Aujourd'hui comme au xvie ou au xviie siècles la théologie russe se fait essentiellement dans l'émigration. Après avoir connu un brillant essor au début du xxe siècle, elle a été étouffée par la Révolution, et c'est à l'Institut Saint Serge de Paris et au séminaire Saint Vladimir près de New York qu'elle a pu continuer de se développer. Or cette théologie, dite de " l'Ecole de Paris ", est souvent taxée de " modernisme " en Russie même, et récemment des ouvrages des p. A. Schmemann et J. Meyendorff, représentants de cette école, ont été publiquement brûlés à Ekaterinbourg.

En Russie, les élites ont de tous temps été européennes. Cela ne fait pas l'ombre d'un doute. Par sa culture, la Russie appartient sans conteste à l'Europe. Mais sitôt qu'il s'agit de religion, les choses sont moins nettes. Si la difficulté de penser sa foi est universelle, elle paraît plus grande en Russie qu'ailleurs en Europe. En tout cas, on constate qu'en Russie bien des esprits se détournent de l'Europe (et donc de la seule culture qui leur soit naturelle) pour pouvoir devenir plus " orthodoxes ". C'est la voie que suivirent au xixe siècle les slavophiles et Dostoïevski et, au xxe siècle, les tenants du mouvement " eurasien " (dont le célèbre linguiste N. Troubetskoï) et, partiellement, S. Boulgakov (qui, une fois réfugié en Europe, renonça à publier ses Remparts de Chersonèse). À un Occident " légaliste " et " rationaliste " on est alors tenté d'opposer une Russie " mystique ", et à la théologie " latine " un palamisme dégradé au rang d'idéologie. Mais, ce faisant, ce n'est pas seulement la théologie " latine " que l'on rejette mais la possibilité même de faire de la théologie.

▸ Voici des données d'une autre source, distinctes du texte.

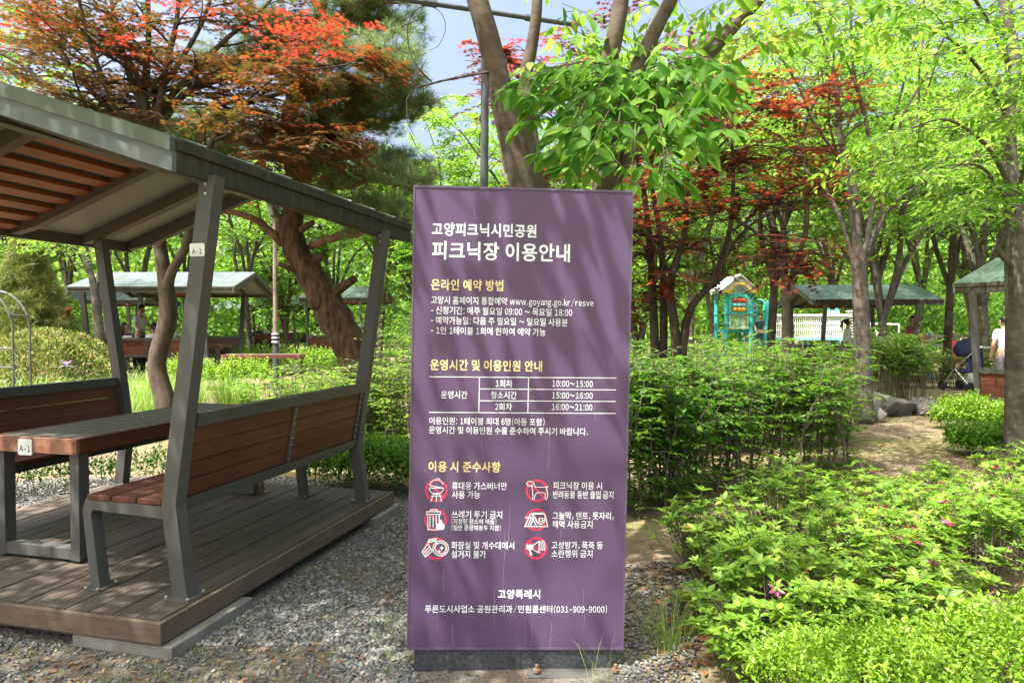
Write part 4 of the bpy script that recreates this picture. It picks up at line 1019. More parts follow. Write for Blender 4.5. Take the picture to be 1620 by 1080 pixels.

Faute d'avoir pu bénéficier suffisamment tôt des services de sa servante la philosophie, la théologie a du mal à prendre racine en Russie et à manifester une originalité qui soit féconde pour elle comme pour le reste de la chrétienté. Sans doute, comme le pensait le Boulgakov des Remparts de Chersonèse, les causes en sont-elles déjà en germe dans le choix de Vladimir.

 

b. m.
. On notera cependant que les Germains aussi furent dans certains cas évangélisés dans leur propre langue. Au IVe siècle l'évêque goth Ulfila (v.311-v.383) avait traduit pour ses compatriotes des bords de la mer Noire une grande partie de la Bible en langue gothique, inventant à cette fin un alphabet spécial. Mais Ulfila était arien et son œuvre ne s'est pas maintenue.

. Sous les remparts de Chersonèse, Genève, Ad Solem, 1999.